Rabbi Kook describes this first stage “engine shutdown” as a low level of t’shuva, in that it weakens a person’s will and inhibits his character. But the lethargy, apparent depression, and lack of vitality which are caused by the fear of sin, soon are replaced by active, positive forces when a person enters the next phase of t’shuva. He writes:
There is a shortcoming in the lower t’shuva, in that it weakens a person’s will and inhibits his character. However, this shortcoming is corrected when the thought of t’shuva reaches maturity, and it is united with the exalted t’shuva which comes, not to weaken the will and to break a person’s character, but rather to strengthen his will and the value of his personality. In this manner, his sins are transformed into merit. “When the wicked man turns from his wickedness, and does what is lawful and right, he shall live in those things” (Orot HaT’shuva, 9:7. Ezekiel, 33:19).
When the baal t’shuva feels more secure with his purer lifestyle, he begins to release his will and direct it toward the good. Reconnected to the force of goodness which powers the universe, his spirit and personality are bolstered. Like a starship put into “warp-drive,” he seems to accelerate into a whole new dimension of space. The brazenness, or “chutzpah,” that he once had for sin is transformed into a brazenness for holiness.
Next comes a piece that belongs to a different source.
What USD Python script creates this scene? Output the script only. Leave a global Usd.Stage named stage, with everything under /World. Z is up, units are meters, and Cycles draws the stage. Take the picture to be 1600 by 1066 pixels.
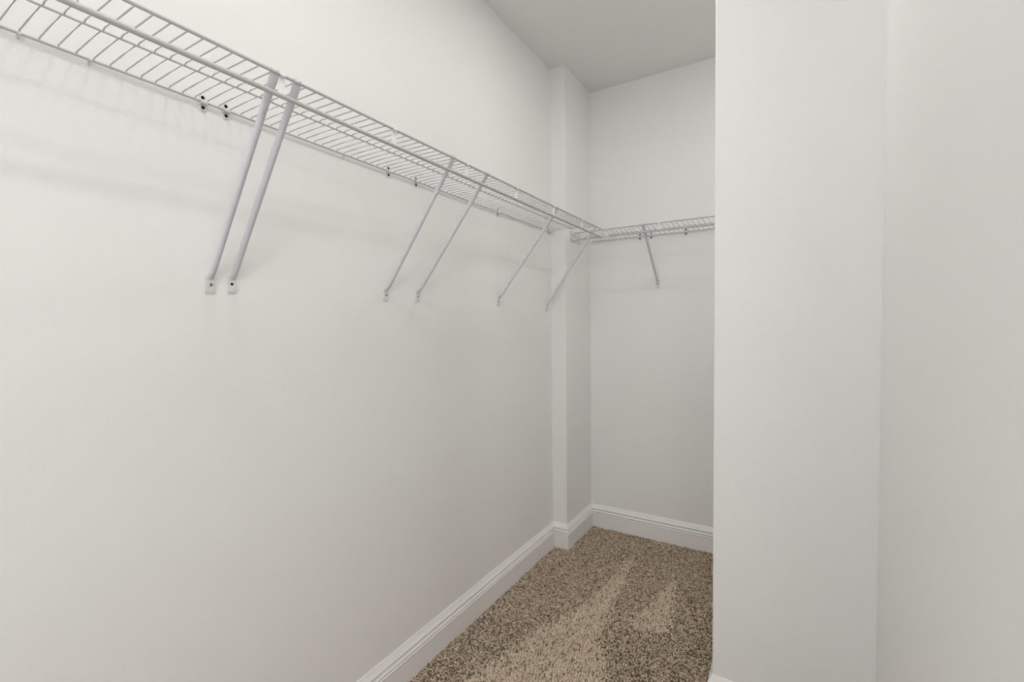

We can understand the great power involved in this transformation when we recognize that sinning, which is going against God’s will for the world, demands a lot of chutzpah. In this higher level of t’shuva, when a person frees his willpower from sin, by rejecting the sin and preserving the willpower, he uses the same high-powered chutzpah to form a bolder connection with God. He heads full blast for holiness, not settling for anything else, letting nothing stand in his way, smashing through all barriers, obstacles, and resistance. His boldness propels him to ever-new levels.
This is one of the ways how sin itself helps a person do t’shuva. The willpower which previously led him to sin, is now used to worship God. Because he harnesses this extra “sin power” to reach Divine cleaving, he can reach greater heights than if he hadn’t sinned at all.